» Exercise instructions:
Using the records that follow, copy every line containing the word "Python".

===== Data section

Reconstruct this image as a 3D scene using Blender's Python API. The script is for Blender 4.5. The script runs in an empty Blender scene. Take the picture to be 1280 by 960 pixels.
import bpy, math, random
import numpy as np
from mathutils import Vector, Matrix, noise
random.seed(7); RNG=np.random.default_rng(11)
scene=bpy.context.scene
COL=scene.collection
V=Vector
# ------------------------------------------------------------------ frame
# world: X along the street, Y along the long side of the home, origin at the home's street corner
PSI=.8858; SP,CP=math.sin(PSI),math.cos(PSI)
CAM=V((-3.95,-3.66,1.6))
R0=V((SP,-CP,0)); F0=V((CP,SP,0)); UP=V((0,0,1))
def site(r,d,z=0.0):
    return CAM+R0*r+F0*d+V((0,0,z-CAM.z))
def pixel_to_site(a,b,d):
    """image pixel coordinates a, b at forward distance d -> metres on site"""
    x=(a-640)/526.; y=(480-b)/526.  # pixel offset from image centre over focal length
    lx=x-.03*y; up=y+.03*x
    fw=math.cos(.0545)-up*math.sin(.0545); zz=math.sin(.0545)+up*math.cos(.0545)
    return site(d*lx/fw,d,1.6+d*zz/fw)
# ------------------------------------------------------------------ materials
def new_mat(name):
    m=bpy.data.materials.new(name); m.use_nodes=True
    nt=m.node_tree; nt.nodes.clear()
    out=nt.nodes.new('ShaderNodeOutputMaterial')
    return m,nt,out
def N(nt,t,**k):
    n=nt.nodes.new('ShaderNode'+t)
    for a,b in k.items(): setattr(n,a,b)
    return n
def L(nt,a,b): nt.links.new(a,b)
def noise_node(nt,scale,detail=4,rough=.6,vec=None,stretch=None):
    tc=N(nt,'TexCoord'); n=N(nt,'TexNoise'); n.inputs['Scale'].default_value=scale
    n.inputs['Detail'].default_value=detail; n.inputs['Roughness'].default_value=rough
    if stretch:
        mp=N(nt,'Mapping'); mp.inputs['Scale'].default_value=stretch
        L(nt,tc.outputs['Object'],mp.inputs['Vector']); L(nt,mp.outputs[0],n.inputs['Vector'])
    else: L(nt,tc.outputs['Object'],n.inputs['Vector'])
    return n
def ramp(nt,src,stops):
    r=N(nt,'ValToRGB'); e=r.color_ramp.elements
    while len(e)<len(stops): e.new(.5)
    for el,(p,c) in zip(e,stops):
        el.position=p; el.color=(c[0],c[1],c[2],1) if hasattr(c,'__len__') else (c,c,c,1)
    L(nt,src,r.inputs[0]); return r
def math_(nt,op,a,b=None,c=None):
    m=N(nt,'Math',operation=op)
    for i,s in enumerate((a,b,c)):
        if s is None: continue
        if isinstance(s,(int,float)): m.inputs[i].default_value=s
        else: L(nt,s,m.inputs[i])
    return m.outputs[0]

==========
===== Data section

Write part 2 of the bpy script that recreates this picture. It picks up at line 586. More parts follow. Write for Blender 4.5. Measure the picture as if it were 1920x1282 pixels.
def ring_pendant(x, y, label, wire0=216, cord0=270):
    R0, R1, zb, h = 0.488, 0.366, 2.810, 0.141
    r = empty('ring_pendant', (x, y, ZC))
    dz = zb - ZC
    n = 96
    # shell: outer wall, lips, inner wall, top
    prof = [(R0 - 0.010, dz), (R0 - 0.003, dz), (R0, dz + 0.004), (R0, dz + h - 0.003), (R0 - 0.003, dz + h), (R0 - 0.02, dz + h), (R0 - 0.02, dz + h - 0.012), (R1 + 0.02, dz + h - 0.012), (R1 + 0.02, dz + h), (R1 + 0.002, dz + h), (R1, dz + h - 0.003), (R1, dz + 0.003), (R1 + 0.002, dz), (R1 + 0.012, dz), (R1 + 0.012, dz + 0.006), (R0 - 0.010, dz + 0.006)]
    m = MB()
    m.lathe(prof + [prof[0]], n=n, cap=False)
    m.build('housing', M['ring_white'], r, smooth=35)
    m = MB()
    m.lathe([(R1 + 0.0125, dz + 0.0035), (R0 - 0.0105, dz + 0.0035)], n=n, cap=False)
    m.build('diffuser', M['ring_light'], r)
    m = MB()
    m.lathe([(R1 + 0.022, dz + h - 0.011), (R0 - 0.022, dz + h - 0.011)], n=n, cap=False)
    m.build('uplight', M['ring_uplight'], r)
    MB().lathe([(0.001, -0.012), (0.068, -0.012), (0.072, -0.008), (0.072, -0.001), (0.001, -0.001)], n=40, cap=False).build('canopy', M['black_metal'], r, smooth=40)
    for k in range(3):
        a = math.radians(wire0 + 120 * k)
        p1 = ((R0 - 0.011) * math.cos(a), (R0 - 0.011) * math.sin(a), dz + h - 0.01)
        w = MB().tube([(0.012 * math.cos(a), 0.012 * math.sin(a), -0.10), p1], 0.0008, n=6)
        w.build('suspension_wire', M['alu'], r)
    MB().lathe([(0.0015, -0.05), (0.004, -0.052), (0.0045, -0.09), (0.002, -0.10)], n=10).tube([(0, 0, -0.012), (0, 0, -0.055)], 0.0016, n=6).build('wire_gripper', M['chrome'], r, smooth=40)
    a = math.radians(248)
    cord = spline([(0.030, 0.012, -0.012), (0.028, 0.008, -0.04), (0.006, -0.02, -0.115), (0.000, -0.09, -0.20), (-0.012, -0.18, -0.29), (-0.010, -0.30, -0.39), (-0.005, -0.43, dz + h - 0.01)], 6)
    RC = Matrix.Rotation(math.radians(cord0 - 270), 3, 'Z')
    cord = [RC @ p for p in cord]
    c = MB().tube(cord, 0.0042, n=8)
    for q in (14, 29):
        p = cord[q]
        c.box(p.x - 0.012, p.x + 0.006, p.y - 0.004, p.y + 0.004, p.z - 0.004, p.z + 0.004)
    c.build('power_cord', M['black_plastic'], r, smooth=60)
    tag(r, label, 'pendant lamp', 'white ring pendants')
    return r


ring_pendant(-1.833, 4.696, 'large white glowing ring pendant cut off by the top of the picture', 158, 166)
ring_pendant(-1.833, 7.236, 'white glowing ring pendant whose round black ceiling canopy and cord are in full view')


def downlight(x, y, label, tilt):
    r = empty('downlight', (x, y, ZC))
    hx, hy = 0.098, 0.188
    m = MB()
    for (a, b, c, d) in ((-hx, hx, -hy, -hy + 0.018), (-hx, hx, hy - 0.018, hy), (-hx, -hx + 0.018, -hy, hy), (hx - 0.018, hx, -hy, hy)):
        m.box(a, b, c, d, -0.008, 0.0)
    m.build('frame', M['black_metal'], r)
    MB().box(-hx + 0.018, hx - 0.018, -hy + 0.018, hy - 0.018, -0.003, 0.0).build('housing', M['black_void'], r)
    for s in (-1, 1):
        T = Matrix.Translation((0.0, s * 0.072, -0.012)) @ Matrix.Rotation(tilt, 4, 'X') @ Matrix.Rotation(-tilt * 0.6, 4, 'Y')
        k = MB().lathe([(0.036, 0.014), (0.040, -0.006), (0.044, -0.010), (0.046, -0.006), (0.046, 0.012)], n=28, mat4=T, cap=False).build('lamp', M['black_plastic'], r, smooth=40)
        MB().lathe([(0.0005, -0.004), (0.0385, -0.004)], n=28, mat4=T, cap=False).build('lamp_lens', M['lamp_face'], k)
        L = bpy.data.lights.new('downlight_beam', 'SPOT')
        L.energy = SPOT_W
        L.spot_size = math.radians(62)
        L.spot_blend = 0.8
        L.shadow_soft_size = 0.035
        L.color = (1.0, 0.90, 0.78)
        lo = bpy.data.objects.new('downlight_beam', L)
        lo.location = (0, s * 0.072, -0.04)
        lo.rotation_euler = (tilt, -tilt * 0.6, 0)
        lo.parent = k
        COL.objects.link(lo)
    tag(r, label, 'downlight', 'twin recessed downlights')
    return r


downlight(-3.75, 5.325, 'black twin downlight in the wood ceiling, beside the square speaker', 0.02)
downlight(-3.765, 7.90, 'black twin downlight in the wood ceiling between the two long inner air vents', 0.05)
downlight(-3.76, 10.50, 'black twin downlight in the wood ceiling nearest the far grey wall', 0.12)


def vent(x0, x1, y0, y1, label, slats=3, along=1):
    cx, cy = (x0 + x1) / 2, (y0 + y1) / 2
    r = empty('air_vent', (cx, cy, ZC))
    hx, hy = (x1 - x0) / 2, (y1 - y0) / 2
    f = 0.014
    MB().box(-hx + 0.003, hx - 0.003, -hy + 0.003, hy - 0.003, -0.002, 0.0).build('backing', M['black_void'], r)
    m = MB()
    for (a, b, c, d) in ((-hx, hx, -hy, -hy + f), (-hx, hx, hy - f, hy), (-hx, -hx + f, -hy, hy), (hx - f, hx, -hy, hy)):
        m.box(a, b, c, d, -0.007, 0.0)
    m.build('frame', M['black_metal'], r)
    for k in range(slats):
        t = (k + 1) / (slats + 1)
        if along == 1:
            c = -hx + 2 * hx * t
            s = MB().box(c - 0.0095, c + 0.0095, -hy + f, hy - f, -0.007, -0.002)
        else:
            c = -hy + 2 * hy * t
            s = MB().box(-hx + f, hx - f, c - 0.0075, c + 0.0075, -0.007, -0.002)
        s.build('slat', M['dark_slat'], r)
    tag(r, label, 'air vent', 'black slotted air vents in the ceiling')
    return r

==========
===== Data section

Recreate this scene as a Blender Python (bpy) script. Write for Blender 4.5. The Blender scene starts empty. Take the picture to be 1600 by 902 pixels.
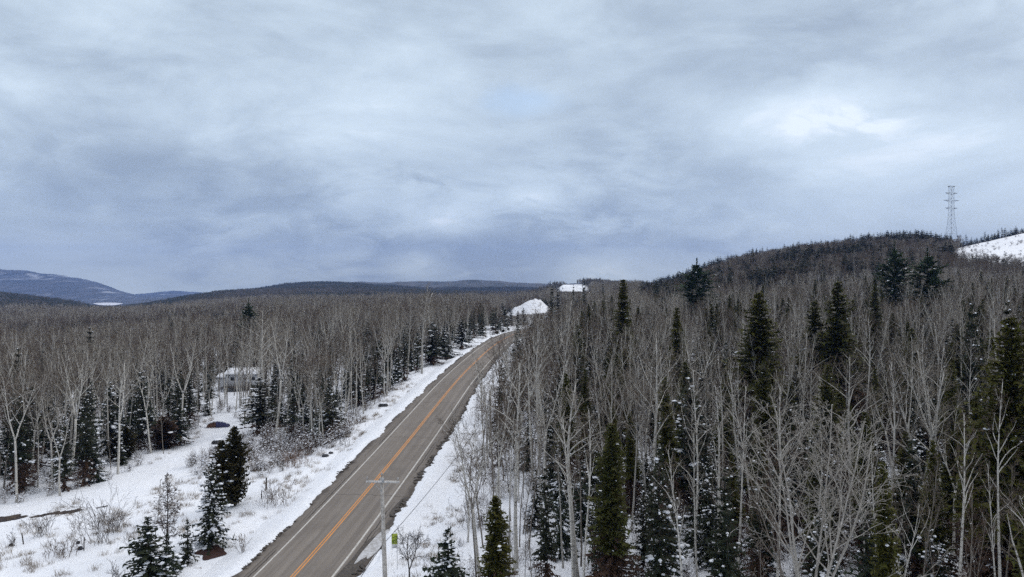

==========

» Solution:
Reconstruct this image as a 3D scene using Blender's Python API. The script is for Blender 4.5. The script runs in an empty Blender scene. Take the picture to be 1280 by 960 pixels.
Recreate this scene as a Blender Python (bpy) script. Write for Blender 4.5. The Blender scene starts empty. Take the picture to be 1600 by 902 pixels.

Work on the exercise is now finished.